**Given information**
+===+
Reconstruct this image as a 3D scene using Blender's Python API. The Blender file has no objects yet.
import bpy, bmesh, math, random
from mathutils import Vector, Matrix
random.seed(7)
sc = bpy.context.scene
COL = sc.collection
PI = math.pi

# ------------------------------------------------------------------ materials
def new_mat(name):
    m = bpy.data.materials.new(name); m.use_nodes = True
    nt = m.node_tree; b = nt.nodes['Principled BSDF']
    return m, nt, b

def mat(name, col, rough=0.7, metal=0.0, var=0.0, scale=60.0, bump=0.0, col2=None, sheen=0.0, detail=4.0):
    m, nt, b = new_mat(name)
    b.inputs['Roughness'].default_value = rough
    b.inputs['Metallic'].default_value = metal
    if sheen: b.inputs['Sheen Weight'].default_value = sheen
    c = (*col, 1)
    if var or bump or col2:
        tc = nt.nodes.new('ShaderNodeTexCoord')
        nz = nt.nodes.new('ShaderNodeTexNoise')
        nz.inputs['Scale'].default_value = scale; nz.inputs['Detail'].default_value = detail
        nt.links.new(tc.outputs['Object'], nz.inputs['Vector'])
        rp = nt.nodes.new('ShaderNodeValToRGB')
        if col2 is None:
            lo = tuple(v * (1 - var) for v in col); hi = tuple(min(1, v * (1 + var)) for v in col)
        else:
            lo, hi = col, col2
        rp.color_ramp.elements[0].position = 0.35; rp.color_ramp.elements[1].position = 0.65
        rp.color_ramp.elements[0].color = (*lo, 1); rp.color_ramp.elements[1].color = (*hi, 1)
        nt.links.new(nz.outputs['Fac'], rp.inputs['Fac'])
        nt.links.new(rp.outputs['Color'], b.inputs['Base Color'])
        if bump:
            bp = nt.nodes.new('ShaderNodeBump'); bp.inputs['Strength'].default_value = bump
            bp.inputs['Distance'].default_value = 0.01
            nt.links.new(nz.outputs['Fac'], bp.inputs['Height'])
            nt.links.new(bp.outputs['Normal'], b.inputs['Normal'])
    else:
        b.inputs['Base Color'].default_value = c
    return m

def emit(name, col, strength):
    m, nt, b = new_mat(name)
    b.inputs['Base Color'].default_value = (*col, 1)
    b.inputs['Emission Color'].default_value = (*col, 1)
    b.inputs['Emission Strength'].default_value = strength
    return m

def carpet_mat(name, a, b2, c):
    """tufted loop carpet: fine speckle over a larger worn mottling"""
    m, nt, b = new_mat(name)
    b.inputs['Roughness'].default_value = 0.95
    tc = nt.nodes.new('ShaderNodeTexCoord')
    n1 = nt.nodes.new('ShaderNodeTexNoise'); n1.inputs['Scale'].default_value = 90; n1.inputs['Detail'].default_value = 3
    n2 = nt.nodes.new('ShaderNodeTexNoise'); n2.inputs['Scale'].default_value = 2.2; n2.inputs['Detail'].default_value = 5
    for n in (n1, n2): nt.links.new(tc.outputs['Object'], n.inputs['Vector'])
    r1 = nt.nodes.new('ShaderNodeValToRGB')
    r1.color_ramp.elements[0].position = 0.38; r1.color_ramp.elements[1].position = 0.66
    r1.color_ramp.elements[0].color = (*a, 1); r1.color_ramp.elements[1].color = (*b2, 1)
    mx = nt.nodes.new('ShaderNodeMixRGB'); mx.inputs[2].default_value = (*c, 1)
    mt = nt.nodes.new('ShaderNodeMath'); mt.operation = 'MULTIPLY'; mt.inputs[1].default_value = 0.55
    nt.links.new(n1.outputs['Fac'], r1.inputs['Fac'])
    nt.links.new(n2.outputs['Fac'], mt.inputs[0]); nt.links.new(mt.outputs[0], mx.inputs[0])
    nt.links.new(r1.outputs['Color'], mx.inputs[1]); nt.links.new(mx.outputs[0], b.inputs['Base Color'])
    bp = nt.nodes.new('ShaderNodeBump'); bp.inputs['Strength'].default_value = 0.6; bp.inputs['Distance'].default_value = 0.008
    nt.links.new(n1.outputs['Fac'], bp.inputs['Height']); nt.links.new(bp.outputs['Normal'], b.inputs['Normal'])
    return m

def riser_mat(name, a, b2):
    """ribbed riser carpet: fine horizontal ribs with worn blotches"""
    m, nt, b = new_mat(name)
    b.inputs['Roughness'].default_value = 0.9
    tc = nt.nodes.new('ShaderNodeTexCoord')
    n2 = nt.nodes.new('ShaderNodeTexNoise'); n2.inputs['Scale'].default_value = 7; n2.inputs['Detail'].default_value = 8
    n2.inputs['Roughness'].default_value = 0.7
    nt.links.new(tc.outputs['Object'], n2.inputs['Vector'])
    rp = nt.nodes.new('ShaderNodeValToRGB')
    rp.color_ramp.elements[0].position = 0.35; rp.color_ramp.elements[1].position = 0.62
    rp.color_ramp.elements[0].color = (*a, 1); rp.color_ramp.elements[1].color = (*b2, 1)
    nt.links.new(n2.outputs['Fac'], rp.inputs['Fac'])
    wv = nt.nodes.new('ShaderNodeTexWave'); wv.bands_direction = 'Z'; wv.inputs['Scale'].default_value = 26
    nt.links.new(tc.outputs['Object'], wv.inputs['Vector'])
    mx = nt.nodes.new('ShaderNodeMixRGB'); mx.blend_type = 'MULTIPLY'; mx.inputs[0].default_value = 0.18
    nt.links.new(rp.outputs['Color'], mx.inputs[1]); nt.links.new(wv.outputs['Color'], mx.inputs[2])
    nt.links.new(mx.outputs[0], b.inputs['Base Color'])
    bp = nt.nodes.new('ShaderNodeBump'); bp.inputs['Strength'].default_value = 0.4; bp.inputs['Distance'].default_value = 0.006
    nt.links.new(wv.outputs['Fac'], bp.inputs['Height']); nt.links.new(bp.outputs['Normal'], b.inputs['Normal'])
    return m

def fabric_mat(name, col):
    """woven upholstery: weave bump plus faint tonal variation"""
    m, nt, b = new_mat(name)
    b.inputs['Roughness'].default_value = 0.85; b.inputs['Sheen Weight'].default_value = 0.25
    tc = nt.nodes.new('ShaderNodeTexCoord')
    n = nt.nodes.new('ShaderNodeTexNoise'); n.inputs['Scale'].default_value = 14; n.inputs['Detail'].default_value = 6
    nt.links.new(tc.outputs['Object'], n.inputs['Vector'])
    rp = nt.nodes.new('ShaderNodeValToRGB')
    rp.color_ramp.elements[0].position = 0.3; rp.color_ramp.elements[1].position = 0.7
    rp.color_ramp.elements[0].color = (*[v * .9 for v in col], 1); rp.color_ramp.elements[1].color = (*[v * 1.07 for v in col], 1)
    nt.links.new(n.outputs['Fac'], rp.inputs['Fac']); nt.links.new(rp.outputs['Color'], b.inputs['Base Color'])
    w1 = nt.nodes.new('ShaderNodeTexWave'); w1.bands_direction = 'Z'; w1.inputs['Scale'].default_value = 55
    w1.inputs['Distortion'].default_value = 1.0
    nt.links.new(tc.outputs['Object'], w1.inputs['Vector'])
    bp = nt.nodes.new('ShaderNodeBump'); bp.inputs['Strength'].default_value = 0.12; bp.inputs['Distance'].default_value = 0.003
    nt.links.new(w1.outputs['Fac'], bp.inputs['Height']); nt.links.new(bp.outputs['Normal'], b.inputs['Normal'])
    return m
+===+
**What to produce**
Copy every line above in which the string "scene" shows up.

**Finished task**
Reconstruct this image as a 3D scene using Blender's Python API. The Blender file has no objects yet.
sc = bpy.context.scene